Una duda silente y
lesiva azuza el alma y la posterga a un estado de ansiedad naciente desde la
eterna ignorancia en la pregunta inmensa. Si Dios está en mí, si yo estoy en
Dios, ¿por qué esta duda?, ¿acaso Dios basa su perfección en las infinitas respuestas
que nacen en su existencia? ¿Es la perfección de Dios la responsable de la duda
en la tierra de los hombres?; o por el contrario, si Dios no se aprehende en el
alma universal de la humanidad, ¿puede deberse a su imperfección?
La duda de las cofradías,
desde un cofrade “comprometido” desde que el Dios cofrade llamó a su puerta. Mi
dios, sobre un borriquillo, en la oración, humilde, sentenciado, con su muerte
al hombro y levantando nuestra salvación, crucificado, muerto, sepultado y
resucitado; ese ha sido el dios que me ha enseñado el camino hacia Dios. El
Hijo mostrando al Padre, en una invención humana, imperfecta, mísera: en una
cofradía de Semana Santa.

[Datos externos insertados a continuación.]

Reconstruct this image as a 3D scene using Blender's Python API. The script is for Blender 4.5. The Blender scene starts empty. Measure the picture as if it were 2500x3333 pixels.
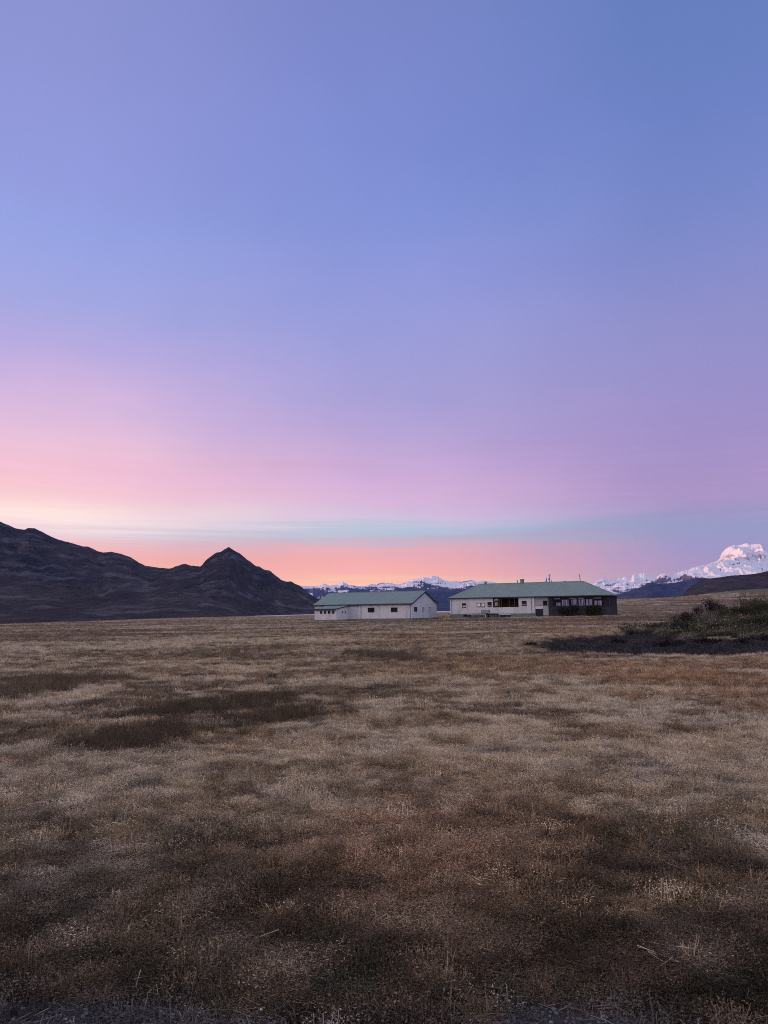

El dios que se hace nómina de hermanos, imperfecto en
su ausencia, en los años que son solo Lunes Santo; contra el dios del trabajo y
el esfuerzo deformado por la recompensa canalla del amor; dios perfecto que me
presenta al prójimo, me acerca sus ideas y perfecciona el paradigma de un Dios
acabado y finito, delimitado por el infinito de las ideas y los amores
mortales.
Dudar, licencia del
hombre. Dudemos de nuestro papel, de la función que las hermandades de Semana
Santa tienen en la sociedad actual, de la necesidad de su existencia en un
mundo de murallas, de torres de vigía y de fachadas blanqueadas. Un mundo donde
la valía personal aumenta conforme crece la mentira, el engaño y la falta de
valores. Es lógico cuestionar nuestros desfiles, la utilidad de evangelizar en
la calle cuando nuestros templos se van quedando más silenciosos y fríos; y las
formas en las que esta evangelización se lleva a cabo, en las que cada vez van
fallando más elementos decorativos añadidos por las modas televisivas de un
canal autonómico. Es necesario dudar: dudar de Dios, de nuestra Iglesia, de
nuestra Hermandad, de nuestra Cofradía, de uno mismo, al fin y al cabo. En la
duda está nuestro crecimiento, el afloramiento de nuevas virtudes horneadas en
la fragua de la reflexión y la oración, pero para dudar, sin lugar a duda, es
necesario conocer. Es ahí donde reside el gran error de esta humanidad, en
dudar sin conocer, sin experimentar, sin escuchar. ¿Cómo dudar de Dios sin
tener experiencia de Él? ¿Cómo dudar de nuestra cofradía si, aun siendo parte
de ella, solo nos permitimos vestir el hábito el Lunes Santo?
A ti, que de nuevo te
acercas a estas páginas, debo alentarte a que dudes. Si amas a tu cofradía,
dúdala; no te quedes preso en ese silencio indolente al que esta sociedad nos
condena. Tu cofradía busca el perfeccionamiento final basado en la imperfección
eterna, por los siglos de los siglos; busca el fallo que puedas solventar, la
caída que puedas evitar, el abrazo que puedas acoger, el cofrade que puedas
aportar y, con él, la duda que nos siga haciendo ver que todo es mejorable y
que todo tendrá un final.
Acércate, hombre,
Acércate, mujer. Tu duda hace que Dios sea, tu Hermandad exista y tú sigas vivo.